Numerical study of the effects of wind-tunnel conditions on a passenger vehicle in crosswinds

Sammanfattning: Wind tunnel tests is a necessity when it comes to study of aerodynamic flow field around vehicle in its development process. However, there are certain limitations on physical wind tunnel tests during vehicle development process. This includes high running costs and interference effects due to blockage and boundary conditions. Hence, one of the main objective of this thesis is to study the effect of these boundary conditions and interference by a physical wind tunnel numerically in a virtual wind tunnel in straightline and steady crosswinds scenario.

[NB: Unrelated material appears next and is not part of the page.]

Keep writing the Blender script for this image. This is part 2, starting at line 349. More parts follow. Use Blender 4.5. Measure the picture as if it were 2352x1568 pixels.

Furthermore, accuracy of different wind tunnel correction methods is studies. Lastly, effects of rounding of A and C pillars on aerodynamic flow field is investigated. The open scenario is used as a baseline for comparison. Blockage ratio of virtual wind tunnel is 8%. Windsor model with two different backlight angles have been used for this study. It has been observed that solid and wake blockage contribute to an increase in drag in wind tunnel. Furthermore, lift coefficient increases and drag coefficient increases when floow is stationary when compared to moving floor. It is also noted that different correction methods are suitable based on flow characteristics and scenarios considered. It is difficult to understand which method to apply without extensively understanding the flow characteristics. Lastly, rounding of A-pillar results in reduction of drag and lift coefficient for both models. Under yawed condition, rounding of A-pillar results in reduction of yaw moment coefficient. Rounding of C-pillar results in increase in drag coefficient and increase in lift coefficient for Windsor model with 25°slant angle. However, when the same model is kept at yaw, rounding of C-pillar result in reduction in drag coefficient, decrease in lift coefficient and yaw moment coefficient.